If media had successfully and faithfully done that the
peace process would have been very much on track. And
the constitution making process would perhaps moved
at desired pace and direction. But as political parties
seem more worried now than ever before about the legitimacy
of the government, political process and the outcome
of the 2006 April-May mass movement if the constitution
is not written within the stipulated deadline (May 28,
2009), the concern is now dominating the opinion and
editorial views in the print media, and interview based
programs of the Television. According to Pradip Giri,
a Nepali Congress law maker , the legitimacy of the
interim constitution and the government would be gone,
and the only office that will remain legal and constitutionally
valid would be that of the President.
There are many who do no agree with
this view. But the concerns are shared by all. Legal
and constitutional experts are divided on whether the
CA life can be extended beyond the deadline. If CA is
to stick to the deadline, there are now fears that it
could be any kind of constitution and not a constitution
reflecting people's desire and institutionalizing the
change that the 2006 mass movement envisaged as little
time is left for debate and deliberation of public about
the draft constitution. The fear that the constitution
can not be written on time only increase as major parties
have not been able to forge a consensus or understanding
on the model of political system and that of federalism
of future Nepal.
In between many issues have come that
have divided the political spectrum. The President's
action of asking Gen Rookmangud Katawal as army chief
on May 3 within hours of Prachanda (as Prime Minister)
dismissing him ignoring the warning of all the partners
in the coalition government is one such issue. The media
response is equally divided. The Kantipur and Kathmandu
Post came out with the story about 'soft coup' blaming
that Gen Katawal was out to stage a coup and takeover
power.

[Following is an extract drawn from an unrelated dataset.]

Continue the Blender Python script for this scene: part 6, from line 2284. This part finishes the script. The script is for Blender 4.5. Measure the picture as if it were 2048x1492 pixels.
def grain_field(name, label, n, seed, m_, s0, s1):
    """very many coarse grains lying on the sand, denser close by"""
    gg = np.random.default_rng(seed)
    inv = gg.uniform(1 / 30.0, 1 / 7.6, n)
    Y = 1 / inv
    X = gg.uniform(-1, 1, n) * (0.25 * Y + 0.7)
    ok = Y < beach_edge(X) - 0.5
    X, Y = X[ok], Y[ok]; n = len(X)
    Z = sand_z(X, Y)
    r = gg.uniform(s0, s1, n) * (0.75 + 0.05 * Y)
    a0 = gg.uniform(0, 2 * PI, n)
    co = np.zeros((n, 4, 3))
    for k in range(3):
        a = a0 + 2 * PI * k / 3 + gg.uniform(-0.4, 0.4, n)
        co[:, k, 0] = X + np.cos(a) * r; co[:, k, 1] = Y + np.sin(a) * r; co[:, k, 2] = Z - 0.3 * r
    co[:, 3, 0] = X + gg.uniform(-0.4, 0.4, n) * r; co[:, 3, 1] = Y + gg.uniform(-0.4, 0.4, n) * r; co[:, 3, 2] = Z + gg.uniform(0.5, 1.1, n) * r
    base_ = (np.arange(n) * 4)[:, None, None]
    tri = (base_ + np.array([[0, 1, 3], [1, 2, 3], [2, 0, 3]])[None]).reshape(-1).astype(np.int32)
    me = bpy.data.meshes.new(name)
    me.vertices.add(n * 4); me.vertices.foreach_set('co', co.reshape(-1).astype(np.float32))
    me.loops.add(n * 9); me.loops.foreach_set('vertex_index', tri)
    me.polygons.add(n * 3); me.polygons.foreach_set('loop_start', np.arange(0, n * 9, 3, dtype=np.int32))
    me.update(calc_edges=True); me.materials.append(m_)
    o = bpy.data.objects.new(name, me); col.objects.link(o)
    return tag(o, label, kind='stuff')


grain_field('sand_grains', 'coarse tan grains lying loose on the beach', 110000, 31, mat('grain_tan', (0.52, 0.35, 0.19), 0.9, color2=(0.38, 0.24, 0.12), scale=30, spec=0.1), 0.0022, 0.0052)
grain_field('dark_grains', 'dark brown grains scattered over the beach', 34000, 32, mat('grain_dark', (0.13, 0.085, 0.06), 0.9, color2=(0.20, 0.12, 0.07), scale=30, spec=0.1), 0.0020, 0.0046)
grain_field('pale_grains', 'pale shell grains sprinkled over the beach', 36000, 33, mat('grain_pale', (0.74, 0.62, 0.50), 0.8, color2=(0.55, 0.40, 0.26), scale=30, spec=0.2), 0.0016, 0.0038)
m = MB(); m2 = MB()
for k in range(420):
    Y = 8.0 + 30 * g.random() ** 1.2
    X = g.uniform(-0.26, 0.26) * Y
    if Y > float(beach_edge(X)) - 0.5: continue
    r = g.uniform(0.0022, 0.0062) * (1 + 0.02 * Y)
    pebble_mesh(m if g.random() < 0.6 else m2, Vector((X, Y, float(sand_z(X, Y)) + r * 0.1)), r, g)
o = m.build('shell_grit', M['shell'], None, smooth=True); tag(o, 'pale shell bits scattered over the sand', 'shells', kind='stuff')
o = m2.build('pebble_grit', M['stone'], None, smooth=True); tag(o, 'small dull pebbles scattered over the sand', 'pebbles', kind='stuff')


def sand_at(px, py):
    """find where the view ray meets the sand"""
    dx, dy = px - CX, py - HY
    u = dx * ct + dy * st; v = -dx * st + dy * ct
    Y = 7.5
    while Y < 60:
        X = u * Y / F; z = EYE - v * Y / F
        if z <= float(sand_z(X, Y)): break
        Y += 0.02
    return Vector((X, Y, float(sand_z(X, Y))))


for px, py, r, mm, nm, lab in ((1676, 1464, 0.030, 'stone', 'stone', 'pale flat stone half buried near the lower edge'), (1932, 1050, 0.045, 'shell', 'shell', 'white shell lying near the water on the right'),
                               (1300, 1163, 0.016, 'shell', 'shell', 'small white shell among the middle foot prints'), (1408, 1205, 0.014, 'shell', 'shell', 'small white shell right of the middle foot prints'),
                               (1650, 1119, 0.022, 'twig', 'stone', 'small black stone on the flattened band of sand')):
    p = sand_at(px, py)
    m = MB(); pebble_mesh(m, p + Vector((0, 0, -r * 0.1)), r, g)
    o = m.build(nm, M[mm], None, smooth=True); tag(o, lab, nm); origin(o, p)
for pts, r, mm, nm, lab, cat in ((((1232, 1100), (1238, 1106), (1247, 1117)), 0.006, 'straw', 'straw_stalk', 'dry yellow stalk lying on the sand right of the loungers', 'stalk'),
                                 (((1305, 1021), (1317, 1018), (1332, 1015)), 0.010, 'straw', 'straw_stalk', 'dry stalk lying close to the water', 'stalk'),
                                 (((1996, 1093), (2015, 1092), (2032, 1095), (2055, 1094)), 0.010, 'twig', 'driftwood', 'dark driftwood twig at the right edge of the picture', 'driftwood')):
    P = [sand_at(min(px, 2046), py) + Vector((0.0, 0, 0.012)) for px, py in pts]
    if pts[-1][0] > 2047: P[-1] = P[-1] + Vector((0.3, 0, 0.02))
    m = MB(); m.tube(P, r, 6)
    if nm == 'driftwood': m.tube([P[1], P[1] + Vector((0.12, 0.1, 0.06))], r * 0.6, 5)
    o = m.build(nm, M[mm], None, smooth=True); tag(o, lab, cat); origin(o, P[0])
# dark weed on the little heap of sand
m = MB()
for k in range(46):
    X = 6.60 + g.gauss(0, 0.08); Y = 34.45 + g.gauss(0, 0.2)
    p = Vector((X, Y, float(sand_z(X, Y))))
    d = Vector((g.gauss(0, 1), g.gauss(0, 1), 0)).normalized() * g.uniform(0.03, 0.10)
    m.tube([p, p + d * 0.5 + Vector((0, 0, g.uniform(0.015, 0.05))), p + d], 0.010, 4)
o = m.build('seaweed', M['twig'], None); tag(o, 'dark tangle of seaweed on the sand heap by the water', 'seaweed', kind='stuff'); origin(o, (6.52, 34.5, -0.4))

The opinionated story clearly justified the dismissal
of the army chief.
Most Constitutional experts however, justify president
Yadav's action on two counts: One the Prime Minister
appropriated the right of the President who appoints
and dismisses new chief on recommendation of the council
of ministers, and two the Prime Minister acted against
the public stance he took that he would not take any
decision without a political consensus.
The Maoists have stalled parliament
for the past five months demanding that the President
correct the 'constitutional error' he committed-a demand
that almost all the other parties are stiffly opposed
to. The rigid stance only adds to the rigidity of the
stalemate that clearly goes against the spirit of the
interim constitution as well as the promised politics
of consensus. And the question raised is: Can constitution
be written without the politics of consensus being pursued?
There is an eloquent pause.
Conclusion
And it is perhaps time for introspection
for the Nepali media: why the media that ultimately
succeeded in getting the two sides of the conflict-the
government and the Maoists -to sign a peace process
failed the parties to convince that they must continue
to adhere to the politics of consensus? It's mainly
because media itself began getting identified with one
or the other group of the divided politics. Things are
getting worse with declaration of the autonomous provinces,
some of them based on caste and ethnicity. This may
have a dangerous effect of the country moving towards
disintegration. And at least now, media can come forward
and warn politicians that the 2006 mass movement, CPA
and the 12-point agreement that India mediated and got
the pro-democracy parties and the Maoists to sign was
to consolidate socio-economic and political reforms,
democracy and peace and make the country unified one.